### WORK TO DO
Every line holding the word "pixels" counts once. Give the total, nothing more.

### GIVEN DATA
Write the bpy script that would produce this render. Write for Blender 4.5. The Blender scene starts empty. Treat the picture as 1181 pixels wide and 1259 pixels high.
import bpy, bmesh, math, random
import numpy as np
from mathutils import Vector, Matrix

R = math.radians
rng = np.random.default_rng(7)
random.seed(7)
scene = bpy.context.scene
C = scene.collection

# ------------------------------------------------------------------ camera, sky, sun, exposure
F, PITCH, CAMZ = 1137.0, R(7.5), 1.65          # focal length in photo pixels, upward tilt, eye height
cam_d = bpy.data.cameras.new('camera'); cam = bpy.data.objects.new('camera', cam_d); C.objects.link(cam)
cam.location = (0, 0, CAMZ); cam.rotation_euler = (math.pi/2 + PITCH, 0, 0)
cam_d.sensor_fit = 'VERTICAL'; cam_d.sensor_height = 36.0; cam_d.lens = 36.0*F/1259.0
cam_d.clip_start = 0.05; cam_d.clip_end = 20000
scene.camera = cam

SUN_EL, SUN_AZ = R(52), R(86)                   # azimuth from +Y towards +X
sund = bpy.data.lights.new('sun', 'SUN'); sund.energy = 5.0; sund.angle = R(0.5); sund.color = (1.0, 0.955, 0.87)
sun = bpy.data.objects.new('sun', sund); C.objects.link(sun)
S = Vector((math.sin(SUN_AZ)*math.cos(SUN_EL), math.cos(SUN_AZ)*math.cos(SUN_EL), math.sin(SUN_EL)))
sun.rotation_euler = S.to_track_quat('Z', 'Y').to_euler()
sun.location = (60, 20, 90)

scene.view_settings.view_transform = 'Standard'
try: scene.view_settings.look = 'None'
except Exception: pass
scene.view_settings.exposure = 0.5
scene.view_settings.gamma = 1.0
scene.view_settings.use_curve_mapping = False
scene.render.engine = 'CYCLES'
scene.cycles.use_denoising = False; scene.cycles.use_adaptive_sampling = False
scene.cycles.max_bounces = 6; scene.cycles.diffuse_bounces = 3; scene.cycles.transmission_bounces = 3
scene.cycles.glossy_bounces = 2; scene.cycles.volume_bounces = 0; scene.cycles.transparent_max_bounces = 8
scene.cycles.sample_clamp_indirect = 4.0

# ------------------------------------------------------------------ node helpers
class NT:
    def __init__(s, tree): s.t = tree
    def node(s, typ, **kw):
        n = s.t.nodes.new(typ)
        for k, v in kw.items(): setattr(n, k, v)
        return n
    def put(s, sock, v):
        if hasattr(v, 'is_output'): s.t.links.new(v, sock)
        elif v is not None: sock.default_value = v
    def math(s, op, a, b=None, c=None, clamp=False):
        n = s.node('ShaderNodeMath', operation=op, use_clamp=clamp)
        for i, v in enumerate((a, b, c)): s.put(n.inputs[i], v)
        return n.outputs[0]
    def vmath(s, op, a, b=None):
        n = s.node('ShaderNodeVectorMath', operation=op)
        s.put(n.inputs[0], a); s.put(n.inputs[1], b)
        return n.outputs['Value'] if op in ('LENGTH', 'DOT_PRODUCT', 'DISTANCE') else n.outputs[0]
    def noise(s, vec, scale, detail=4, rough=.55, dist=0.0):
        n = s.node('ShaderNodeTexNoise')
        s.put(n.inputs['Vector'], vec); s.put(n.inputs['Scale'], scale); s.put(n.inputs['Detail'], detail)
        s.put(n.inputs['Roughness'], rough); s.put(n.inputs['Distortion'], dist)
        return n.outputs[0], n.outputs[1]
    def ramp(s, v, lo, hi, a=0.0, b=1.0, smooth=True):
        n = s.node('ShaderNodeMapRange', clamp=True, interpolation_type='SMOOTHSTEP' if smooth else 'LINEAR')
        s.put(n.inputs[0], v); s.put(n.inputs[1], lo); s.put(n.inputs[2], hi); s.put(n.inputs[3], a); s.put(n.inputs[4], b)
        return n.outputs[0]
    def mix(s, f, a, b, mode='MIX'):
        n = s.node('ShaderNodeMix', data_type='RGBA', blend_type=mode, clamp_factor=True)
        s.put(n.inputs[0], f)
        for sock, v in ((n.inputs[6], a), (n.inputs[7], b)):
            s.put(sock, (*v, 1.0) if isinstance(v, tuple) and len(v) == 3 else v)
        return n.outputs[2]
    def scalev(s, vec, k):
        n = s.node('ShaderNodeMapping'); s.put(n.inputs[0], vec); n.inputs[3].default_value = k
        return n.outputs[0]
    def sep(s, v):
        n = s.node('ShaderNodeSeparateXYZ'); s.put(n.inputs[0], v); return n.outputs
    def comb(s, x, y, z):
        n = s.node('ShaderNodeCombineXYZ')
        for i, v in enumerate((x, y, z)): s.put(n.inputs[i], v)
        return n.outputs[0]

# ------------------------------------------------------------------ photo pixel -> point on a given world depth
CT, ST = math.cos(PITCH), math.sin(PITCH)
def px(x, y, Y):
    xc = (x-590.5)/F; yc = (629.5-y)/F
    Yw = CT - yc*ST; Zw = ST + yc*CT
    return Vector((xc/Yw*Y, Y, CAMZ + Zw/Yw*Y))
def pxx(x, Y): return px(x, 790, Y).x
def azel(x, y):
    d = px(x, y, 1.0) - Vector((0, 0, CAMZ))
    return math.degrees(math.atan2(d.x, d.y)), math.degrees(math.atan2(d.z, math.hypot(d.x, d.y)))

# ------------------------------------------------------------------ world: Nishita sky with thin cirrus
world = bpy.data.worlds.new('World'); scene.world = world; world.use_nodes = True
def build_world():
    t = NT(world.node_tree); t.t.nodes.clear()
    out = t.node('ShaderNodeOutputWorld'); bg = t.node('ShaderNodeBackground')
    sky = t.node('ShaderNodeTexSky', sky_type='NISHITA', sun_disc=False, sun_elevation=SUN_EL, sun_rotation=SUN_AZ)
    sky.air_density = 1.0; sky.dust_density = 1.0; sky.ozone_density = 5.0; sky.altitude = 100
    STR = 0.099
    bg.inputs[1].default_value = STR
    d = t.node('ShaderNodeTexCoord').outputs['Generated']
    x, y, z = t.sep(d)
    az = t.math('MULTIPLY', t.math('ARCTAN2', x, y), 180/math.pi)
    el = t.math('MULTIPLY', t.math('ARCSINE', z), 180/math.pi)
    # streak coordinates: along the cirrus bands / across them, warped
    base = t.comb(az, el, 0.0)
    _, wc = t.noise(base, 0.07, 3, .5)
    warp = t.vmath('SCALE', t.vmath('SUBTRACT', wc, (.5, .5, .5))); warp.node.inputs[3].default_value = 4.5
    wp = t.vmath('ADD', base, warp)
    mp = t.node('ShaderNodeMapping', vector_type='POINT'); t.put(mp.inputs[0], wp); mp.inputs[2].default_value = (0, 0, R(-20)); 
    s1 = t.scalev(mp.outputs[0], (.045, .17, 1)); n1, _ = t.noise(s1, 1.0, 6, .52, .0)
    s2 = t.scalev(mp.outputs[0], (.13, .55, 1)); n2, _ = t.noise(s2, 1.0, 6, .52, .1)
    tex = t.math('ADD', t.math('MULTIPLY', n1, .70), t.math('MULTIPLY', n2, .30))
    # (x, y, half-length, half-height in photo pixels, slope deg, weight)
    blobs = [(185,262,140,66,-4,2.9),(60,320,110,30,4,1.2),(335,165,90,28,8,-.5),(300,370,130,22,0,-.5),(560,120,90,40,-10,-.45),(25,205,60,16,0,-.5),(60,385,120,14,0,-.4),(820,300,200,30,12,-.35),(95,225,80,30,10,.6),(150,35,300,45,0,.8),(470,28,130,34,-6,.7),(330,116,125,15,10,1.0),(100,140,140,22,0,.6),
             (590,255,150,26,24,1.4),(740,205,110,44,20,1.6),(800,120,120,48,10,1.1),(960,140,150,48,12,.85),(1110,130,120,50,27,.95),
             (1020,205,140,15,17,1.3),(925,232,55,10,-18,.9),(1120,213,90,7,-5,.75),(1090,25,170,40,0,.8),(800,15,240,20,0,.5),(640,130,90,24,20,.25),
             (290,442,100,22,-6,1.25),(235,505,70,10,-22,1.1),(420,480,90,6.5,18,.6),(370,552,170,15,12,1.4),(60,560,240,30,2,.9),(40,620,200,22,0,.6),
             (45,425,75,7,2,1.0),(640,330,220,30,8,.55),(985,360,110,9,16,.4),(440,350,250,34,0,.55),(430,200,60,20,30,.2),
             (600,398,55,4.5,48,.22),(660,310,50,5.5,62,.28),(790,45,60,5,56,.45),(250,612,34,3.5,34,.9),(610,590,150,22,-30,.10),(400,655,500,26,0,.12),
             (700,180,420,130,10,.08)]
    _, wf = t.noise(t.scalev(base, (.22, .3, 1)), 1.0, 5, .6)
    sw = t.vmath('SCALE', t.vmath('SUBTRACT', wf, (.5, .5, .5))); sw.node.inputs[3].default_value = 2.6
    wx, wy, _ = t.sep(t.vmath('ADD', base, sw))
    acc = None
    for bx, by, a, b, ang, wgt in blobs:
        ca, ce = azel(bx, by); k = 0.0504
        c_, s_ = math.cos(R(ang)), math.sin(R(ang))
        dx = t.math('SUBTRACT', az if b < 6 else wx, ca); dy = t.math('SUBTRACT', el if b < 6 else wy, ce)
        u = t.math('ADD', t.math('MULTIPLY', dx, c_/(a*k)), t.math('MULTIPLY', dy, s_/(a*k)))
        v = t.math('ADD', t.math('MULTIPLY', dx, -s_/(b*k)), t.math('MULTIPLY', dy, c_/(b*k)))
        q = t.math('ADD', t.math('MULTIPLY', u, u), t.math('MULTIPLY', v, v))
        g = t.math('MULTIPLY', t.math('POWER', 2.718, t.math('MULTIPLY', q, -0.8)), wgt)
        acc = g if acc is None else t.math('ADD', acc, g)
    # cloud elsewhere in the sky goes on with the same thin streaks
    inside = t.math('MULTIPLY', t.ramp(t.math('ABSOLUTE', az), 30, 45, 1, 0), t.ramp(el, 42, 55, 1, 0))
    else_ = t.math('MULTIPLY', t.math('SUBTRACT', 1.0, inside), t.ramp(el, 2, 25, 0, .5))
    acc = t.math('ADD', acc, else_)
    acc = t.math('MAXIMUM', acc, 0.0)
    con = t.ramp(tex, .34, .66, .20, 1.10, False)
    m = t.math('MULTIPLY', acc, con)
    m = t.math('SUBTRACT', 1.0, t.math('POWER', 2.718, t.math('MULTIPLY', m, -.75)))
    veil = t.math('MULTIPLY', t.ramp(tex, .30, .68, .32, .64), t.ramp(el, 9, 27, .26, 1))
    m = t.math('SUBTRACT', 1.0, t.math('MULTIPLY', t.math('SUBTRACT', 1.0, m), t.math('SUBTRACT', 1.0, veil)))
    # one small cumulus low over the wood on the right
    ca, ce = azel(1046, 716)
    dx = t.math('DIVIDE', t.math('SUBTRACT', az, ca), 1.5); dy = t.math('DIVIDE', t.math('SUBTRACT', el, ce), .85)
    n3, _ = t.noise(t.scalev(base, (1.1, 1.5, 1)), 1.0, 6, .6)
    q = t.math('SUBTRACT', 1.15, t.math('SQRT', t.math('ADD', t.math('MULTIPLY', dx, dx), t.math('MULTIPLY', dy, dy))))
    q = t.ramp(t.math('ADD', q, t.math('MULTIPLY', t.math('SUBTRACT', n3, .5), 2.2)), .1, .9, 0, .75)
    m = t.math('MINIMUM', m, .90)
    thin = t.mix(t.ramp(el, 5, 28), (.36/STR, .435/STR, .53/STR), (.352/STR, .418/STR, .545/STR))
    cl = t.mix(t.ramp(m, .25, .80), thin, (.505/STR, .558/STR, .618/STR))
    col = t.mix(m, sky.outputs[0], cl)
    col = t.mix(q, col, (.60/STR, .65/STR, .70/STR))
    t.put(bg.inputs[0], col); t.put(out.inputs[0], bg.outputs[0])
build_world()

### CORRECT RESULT
3